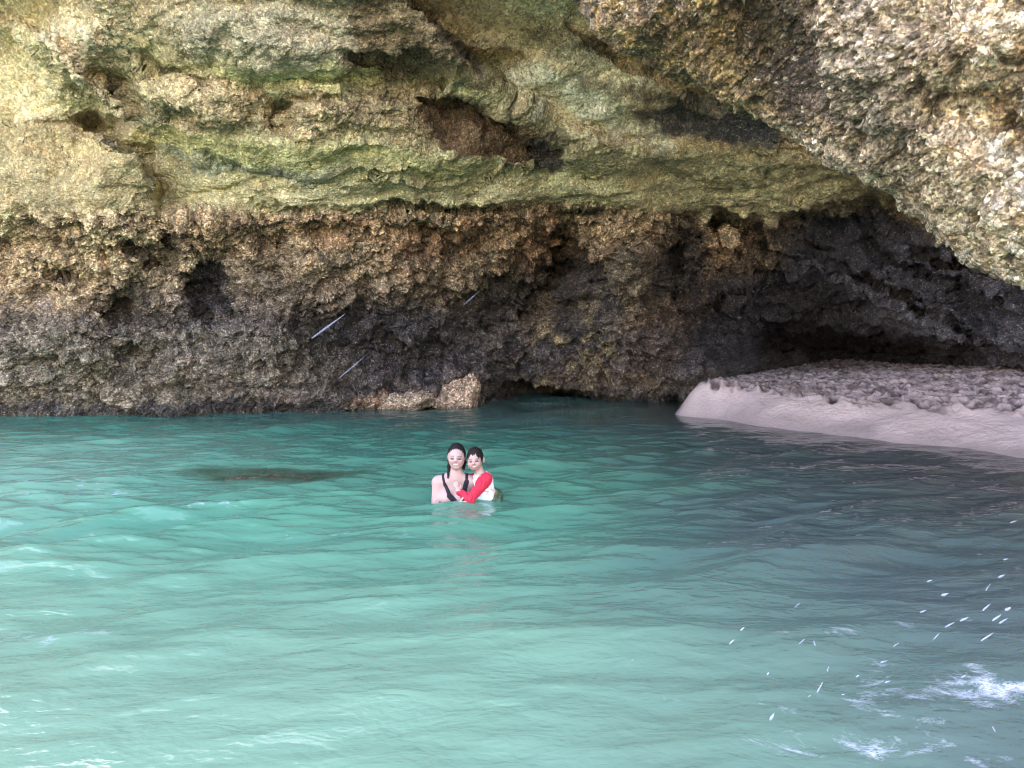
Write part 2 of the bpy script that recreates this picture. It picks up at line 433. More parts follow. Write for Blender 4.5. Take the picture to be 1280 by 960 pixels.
# vertical solution flutes on the wall
flute = np.abs(vnoise(np.stack([P[..., 0] * 2.3, P[..., 1] * 2.3, P[..., 2] * .7], -1) + .5 * lump[..., None], 71))
wallm = sstep(.8, 1.4, kk) * (1 - sstep(4.6, 5.2, kk))
disp = (.20 * soft + .26 * lump * (.25 + .75 * rough) + .19 * craggy * rough + .06 * strata * rough
        - .07 * (f1 - .5) * rough + wallm * .16 * (flute - .35))
fine = fbm(P * 17, 3, 33, .6, True)
bed = vnoise(np.stack([P[..., 0] * .5 + P[..., 2] * .9, P[..., 1] * .4, P[..., 2] * 9 - P[..., 0] * 1.1], -1) + .5 * lump[..., None], 67)
disp = disp + roofm * (.05 * np.sign(bed) * np.abs(bed) ** .5) + alcove * .06 * np.sign(bed) * np.abs(bed) ** .5 + .055 * fine * rough
P = P + N * (disp * fade)[..., None]

# ---- albedo (rock, algae, black tidal band, painted shade of hollows), laid on the surface
C = lambda *c: np.array(c, np.float32)
n1 = fbm(P * 1.3 + 11, 4, 41); n2 = fbm(P * 4 + 2, 4, 45); n3 = fbm(P * .8 + 20, 3, 47)
kj = kk + .35 * n1 + .18 * n2
def band(c, w): c, w = np.asarray(c, np.float32), np.clip(w, 0, 1)[..., None]; return c, w
col = np.zeros(P.shape, np.float32) + C(.135, .118, .132)
def over(c, w):
    global col
    col = col * (1 - np.clip(w, 0, 1)[..., None]) + np.asarray(c, np.float32) * np.clip(w, 0, 1)[..., None]
over(C(.30, .225, .165), sstep(2.2, 3.2, kj))
over(C(.52, .38, .25), sstep(3.4, 4.5, kj))
over(C(.55, .49, .30), sstep(4.85, 5.15, kj))                # olive green film
over(C(.48, .36, .23), .75 * (sstep(7.0, 7.3, kj) * (1 - sstep(7.8, 8.1, kj))))
over(C(.50, .41, .29), .8 * sstep(8.9, 9.3, kj))
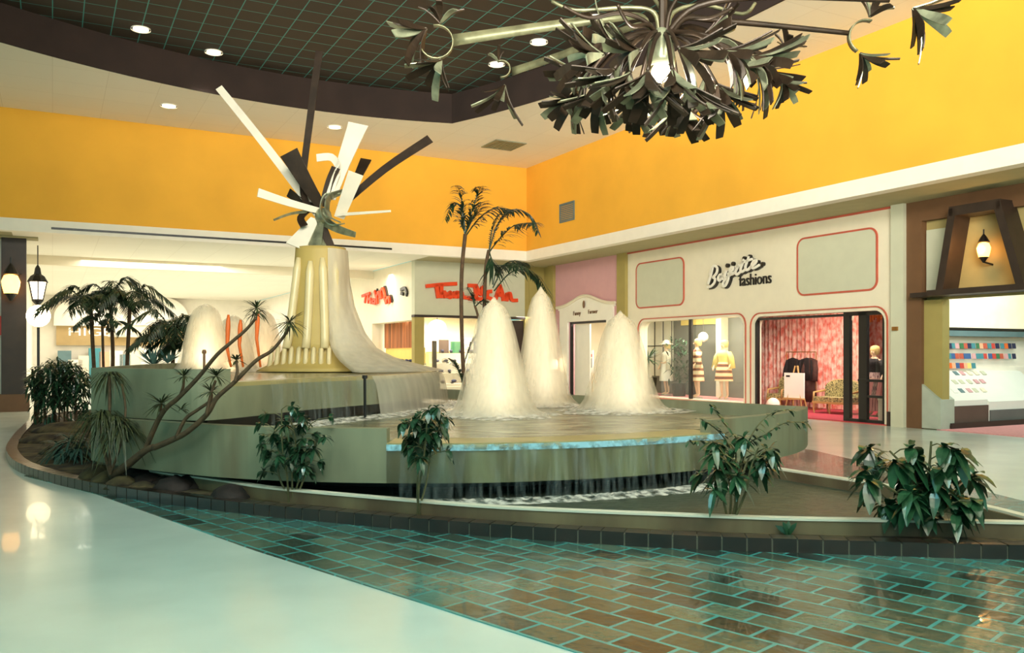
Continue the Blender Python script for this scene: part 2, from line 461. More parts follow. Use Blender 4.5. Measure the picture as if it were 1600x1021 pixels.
# yellow bulkheads over the shops, white fascia below, taupe soffit behind
struct(MB(MATA).box(-26, PY+.3, QY, QY+.3, HY, HC).build('wall_back', M['yellow'], loc=(0,0,0)))
struct(MB(MATA).box(PY, PY+.3, -9, QY, HY, HC).build('wall_right', M['yellow'], loc=(0,0,0)))
f1 = MB(MATA); f1.box(-26, PY+.3, QY-.02, QY+.3, HS, HY); struct(f1.build('trim_2', M['white'], loc=(0,0,0)))
struct(MB(MATA).box(PY-.02, PY+.3, -9, QY-.02, HS, HY).build('trim_3', M['white'], loc=(0,0,0)))
x0 = Ap(80, 357, QY)[0]; x1 = Ap(612, 388, QY)[0]
struct(MB(MATA).box(x0, x1, QY-.035, QY-.02, 5.15, 5.21).build('trim_4', M['black'], loc=(0,0,0)))  # black strip painted in for the shadow gap in the fascia
struct(MB(MATB).box(9, -QY, PY+.3, PW+.6, HS, HS+.15).box(-QY, -QW-.3, PY+.3, PW+.6, HS, HS+.15).build('trim_5', M['taupe'], loc=(0,0,0)))
struct(MB(MATA).box(11.5, PY+.3, QY+.3, QW+.3, HS, HS+.15).build('trim_6', M['taupe'], loc=(0,0,0)))
struct(MB(MATA).box(-26, -1.0, QY+.3, QW+.3, HS, HS+.15).build('trim_7', M['taupe'], loc=(0,0,0)))
# corridor
struct(MB(MATA).box(-1.0, 11.5, QY+.3, 56, HS, HS+.15).build('ceiling', M['ceil'], loc=(0,0,0)))
struct(MB(MATA).box(-1.3, 11.8, 33.5, 33.8, HS-.32, HS).build('trim_8', M['cream'], loc=(0,0,0)))
struct(MB(MATA).box(-1.3, -1.0, QW, 56, 0, HS).build('wall_left', M['white'], loc=(0,0,0)))
struct(MB(MATA).box(-1.3, 13, 56, 56.3, 0, HS).build('wall_far', M['white'], loc=(0,0,0)))
struct(MB(MATA).box(-26, -3.2, QW, QW+.3, 0, HS).build('wall_shops', M['cream'], loc=(0,0,0)))
# vents
def vent(frame, x0, x1, z0, z1, y, name, label, m, horiz=False):
    t = thing(name, label, 'vent', frame @ (Vector(((x0+x1)/2, (z0+z1)/2, y)) if horiz else Vector(((x0+x1)/2, y, z0))))
    n = 9
    if horiz:
        MB(frame).plate([(x0,z0),(x1,z0),(x1,z1),(x0,z1)], [[(x0+.05,z0+.05),(x1-.05,z0+.05),(x1-.05,z1-.05),(x0+.05,z1-.05)]], y-.03, y, 'xy').build('frame', m, t)
        b = MB(frame)
        for i in range(n): a = x0+.05+(x1-x0-.1)*(i+.2)/n; b.box(a, a+(x1-x0)/n*.6, z0+.05, z1-.05, y-.02, y-.005)
        b.build('grille', m, t)
    else:
        MB(frame).plate([(x0,z0),(x1,z0),(x1,z1),(x0,z1)], [[(x0+.04,z0+.04),(x1-.04,z0+.04),(x1-.04,z1-.04),(x0+.04,z1-.04)]], y-.03, y).build('frame', m, t)
        b = MB(frame)
        for i in range(n): a = z0+.04+(z1-z0-.08)*(i+.2)/n; b.box(x0+.04, x1-.04, y-.02, y-.005, a, a+(z1-z0)/n*.6)
        b.build('grille', m, t)
c = [overhead(*q, HC) for q in ((752,229),(779,218),(821,224),(798,235))]
loc = [MATA.inverted() @ v for v in c]
vent(MATA, min(v.x for v in loc), max(v.x for v in loc), min(v.y for v in loc), max(v.y for v in loc), HC-.001, 'ceiling_vent', 'large square grey air grille in the white ceiling near the dark recess corner', M['vent'], True)
s0, z1_ = Bp(875, 320, PY); s1, z0_ = Bp(898, 342, PY)
vent(MATB, s0, s1, z0_-.03, z1_, PY-.001, 'wall_vent', 'small blue grey grille high on the yellow right wall', M['ventb'])
# recessed downlights
dl = thing('recessed_downlight', 'lit oval downlight nearest the left edge of the dark ceiling', 'ceiling light', overhead(220, 45, HD), 'downlights in the dark ceiling')
b = MB(Matrix.Translation(overhead(220,45,HD)))
b.lathe([(.22,-.03),(.22,0),(.17,0),(.17,-.03)], (0,0,0), 20, False); b.f.append(tuple())
b.f = [f for f in b.f if f]
b.build('ring', M['white'], dl)
MB(Matrix.Translation(overhead(220,45,HD))).lathe([(.17,-.02),(.17,-.006)], (0,0,0), 20).build('lens', M['downglow'], dl)
for px, py, z, lb in ((334,81,HD,'lit downlight in dark ceiling, second from the left'), (438,122,HD,'lit downlight in dark ceiling left of the tall sculpture blade'),
        (635,150,HD,'lit downlight in dark ceiling right of the sculpture, near its edge'), (842,65,HD,'lit downlight beyond the longest left chandelier arm'),
        (776,100,HD,'lit downlight behind the small curled chandelier arm'), (930,28,HD,'lit downlight close behind the chandelier centre'),
        (264,165,HC,'dim downlight in the white ceiling at the left'), (523,198,HC,'dim downlight in the white ceiling just above the sculpture')):
    dup(dl, overhead(px, py, z), label=lb, group='downlights in the dark ceiling' if z == HD else 'downlights in the white ceiling')
dk = MB(Matrix.Translation(overhead(530,135,HD))).lathe([(.16,-.02),(.16,0)], (0,0,0), 18).build('unlit_downlight', M['black']); tag(dk, 'unlit black round fitting in the dark ceiling right of the tall blade', 'ceiling light')
for px, py in ((334,81),(635,150),(842,65),(220,45)):
    v = overhead(px, py, HD); light('downlight_lamp', 'SPOT', v - Vector((0,0,.06)), 260, CREAM, v - Vector((0,0,5)), angle=1.6, radius=.12)
# ---------------------------------------------------------------- shop fronts on the right
def rrect(x0, x1, z0, z1, r, n=6, bottom=True):
    pts = []
    for cx, cz, a0, rr in ((x1-r, z1-r, 0, r), (x0+r, z1-r, 90, r), (x0+r, z0+r, 180, r), (x1-r, z0+r, 270, r)):
        if not bottom and a0 >= 180:
            pts.append((x0 if a0 == 180 else x1, z0)); continue
        for i in range(n+1):
            a = math.radians(a0 + 90*i/n); pts.append((cx + rr*math.cos(a), cz + rr*math.sin(a)))
    return pts
def moulding(mb, pts, y, w=.045, d=.03):
    o = offset(pts, w/2, True); i = offset(pts, -w/2, True)
    mb.plate(i if abs(area(i)) > abs(area(o)) else o, [o if abs(area(i)) > abs(area(o)) else i], y-d, y)
def area(p): return sum(a[0]*b[1]-b[0]*a[1] for a, b in zip(p, p[1:]+p[:1]))/2
sL, sR = Bp(981, 400)[0], Bp(1397, 400)[0]
wx0, wx1 = Bp(1000, 500)[0], Bp(1162, 500)[0]
dx0, dx1 = Bp(1177, 500)[0], Bp(1382, 500)[0]
WIN = rrect(wx0, wx1, .30, 2.71, .28, bottom=False); DOOR = rrect(dx0, dx1, 0.0, 2.68, .28, bottom=False)
baj = thing('fashion_shop_front', 'cream shop front with red mouldings, display window and wide doorway, right wall', 'shop front', MATB @ Vector(((sL+sR)/2, PW, 0)))
outer = [(sL, 0), (dx0-.0001, 0)] + [(dx0, 0)]
outline = [(sL,0),(dx0,0)] + [q for q in reversed(DOOR) if q[1] > .001] + [(dx1,0),(sR,0),(sR,HS),(sL,HS)]
# the doorway reaches the floor, so it is part of the outline; the display window is a hole
dpts = [q for q in DOOR if q[1] > .001]
dpts = sorted(dpts, key=lambda q: (q[0]))
left = [q for q in dpts if q[0] <= (dx0+dx1)/2]; right = [q for q in dpts if q[0] > (dx0+dx1)/2]
left = sorted(left, key=lambda q: (q[1], q[0])); right = sorted(right, key=lambda q: (-q[1], q[0]))
outline = [(sL,0),(dx0,0)] + left + right + [(dx1,0),(sR,0),(sR,HS),(sL,HS)]
MB(MATB).plate(outline, [WIN], PW, PW+.3).build('facade', M['cream'], baj)
mo = MB(MATB)
for a, b_ in (((995,412),(1069,476)), ((1247,362),(1371,452))):
    xa, za = Bp(a[0], 400)[0], 0; xb = Bp(b_[0], 400)[0]
    pr = rrect(xa, xb, 3.17, 4.62, .22)
    MB(MATB).plate(pr, [], PW-.02, PW).build('inset_panel', M['panel'], baj)
    moulding(mo, pr, PW)
moulding(mo, rrect(wx0-.09, wx1+.09, .25, 2.80, .34, bottom=False), PW, .03)
moulding(mo, rrect(dx0-.09, dx1+.09, 0.0, 2.77, .34, bottom=False), PW, .03)
mo.box(sL, sR, PW-.03, PW, HS-.05, HS-.003)
mo.build('moulding', M['redline'], baj)
MB(MATB).box(sL, dx0-.1, PW-.04, PW, 0, .13).build('plinth', M['brownwood'], baj); MB(MATB).box(dx1+.1, sR+.02, PW-.05, PW, 0, .33).build('plinth', M['brownwood'], baj)
# display window: platform, back wall, glass, mullion
MB(MATB).plate([(wx0-1.5,PW+.3),(-17.97,PW+.3),(-19.45,PW+1.69),(wx0-1.5,PW+1.69)], [], 0, .30, 'xy').build('display_platform', M['pinkcarp'], baj)
wm = Bp(1076, 500)[0]
MB(MATB).box(wm-.06, wm+.06, PW+.05, PW+.12, .30, 2.71).build('mullion', M['black'], baj)
MB(MATB).plate(offset(WIN, 0, True), [], PW+.14, PW+.15).build('window_glass', M['glass'], baj)
bk = PW+1.7
struct(MB(MATB).box(wx0-1.6, -19.45, bk, bk+.1, 0, 2.94).build('wall_display', mat('display backdrop', (96,96,86), .6, var=.1), loc=(0,0,0)))
bw0, bw1 = Bp(1012, 500, bk)[0], Bp(1052, 500, bk)[0]
b = MB(MATB); b.box(bw0, bw1, bk-.05, bk, .9, 3.0); b.build('pale_screen', M['panel'], baj)
b = MB(MATB)
for k in range(4): x = bw0+(bw1-bw0)*k/3; b.box(x-.015, x+.015, bk-.07, bk-.05, .9, 3.0)
b.box(bw0, bw1, bk-.07, bk-.05, 1.93, 1.96); b.build('screen_frame', M['black'], baj)
MB(MATB).box(Bp(1066,500,bk)[0], Bp(1128,500,bk)[0], bk-.06, bk, 2.62, 3.0).build('yellow_valance', mat('yellow valance', (214,190,100), .7), baj)
MB(MATB).box(Bp(1130,500,bk)[0], Bp(1136,500,bk)[0]+.05, bk-.3, bk, .3, 3.0).build('white_post', M['panel'], baj)
# interior of the fashion shop
struct(MB(MATB).box(-21.5, -13.16, PW, PW+4.6, 0, .03).build('floor', M['carpet'], loc=(0,0,0)))
struct(MB(MATB).box(-25, -13.16, PW+.3, PW+5, 2.95, 3.05).build('ceiling', M['white'], loc=(0,0,0)))
struct(MB(MATB).box(-13.16, -13.11, PW+.3, PW+7, 0, 4.9).build('wall_shop', M['brownwood'], loc=(0,0,0)))
struct(MB(MATB).hexa([(-17.95,PW+.3,0),(-17.90,PW+.3,0),(-19.36,bk,0),(-19.45,bk,0)], [(-17.95,PW+.3,2.95),(-17.90,PW+.3,2.95),(-19.36,bk,2.95),(-19.45,bk,2.95)]).build('wall_shop', M['cream'], loc=(0,0,0)))
cp = PW+3.3
vs = []; n = 150; xa, xb = Bp(1170, 500, cp)[0], Bp(1352, 500, cp)[0]
for i in range(n+1):
    x = xa + (xb-xa)*i/n; y = cp + .05*math.sin(i*1.15) + .02*math.sin(i*.37)
    vs += [(x, y, .04), (x, y, 2.94), (x, y+.02, .04), (x, y+.02, 2.94)]
fs = []
for i in range(n): a = i*4; fs += [(a,a+4,a+5,a+1), (a+2,a+3,a+7,a+6)]
tag(MB(MATB).add(vs, fs).build('curtain', M['curtain']), 'full height pink patterned curtain along the back of the fashion shop', 'curtain')
light('shop_light', 'AREA', MATB @ Vector(((dx0+dx1)/2-.4, PW+1.6, 2.9)), 230, (1,.86,.74), MATB @ Vector(((dx0+dx1)/2-.6, PW+2.6, 0)), 3, 1)
light('window_light', 'AREA', MATB @ Vector(((wx0+wx1)/2, PW+.45, 2.85)), 200, CREAM, MATB @ Vector(((wx0+wx1)/2, PW+1.0, 0)), 3, .4)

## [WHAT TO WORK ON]
Write out each line of the listing above, exactly, from its first line to the line holding "P = P + N * (disp * fade)[..., None]", inclusive. Skip the pictures.

## [OUTPUT OF THE TASK]
Write part 2 of the bpy script that recreates this picture. It picks up at line 433. More parts follow. Write for Blender 4.5. Take the picture to be 1280 by 960 pixels.
# vertical solution flutes on the wall
flute = np.abs(vnoise(np.stack([P[..., 0] * 2.3, P[..., 1] * 2.3, P[..., 2] * .7], -1) + .5 * lump[..., None], 71))
wallm = sstep(.8, 1.4, kk) * (1 - sstep(4.6, 5.2, kk))
disp = (.20 * soft + .26 * lump * (.25 + .75 * rough) + .19 * craggy * rough + .06 * strata * rough
        - .07 * (f1 - .5) * rough + wallm * .16 * (flute - .35))
fine = fbm(P * 17, 3, 33, .6, True)
bed = vnoise(np.stack([P[..., 0] * .5 + P[..., 2] * .9, P[..., 1] * .4, P[..., 2] * 9 - P[..., 0] * 1.1], -1) + .5 * lump[..., None], 67)
disp = disp + roofm * (.05 * np.sign(bed) * np.abs(bed) ** .5) + alcove * .06 * np.sign(bed) * np.abs(bed) ** .5 + .055 * fine * rough
P = P + N * (disp * fade)[..., None]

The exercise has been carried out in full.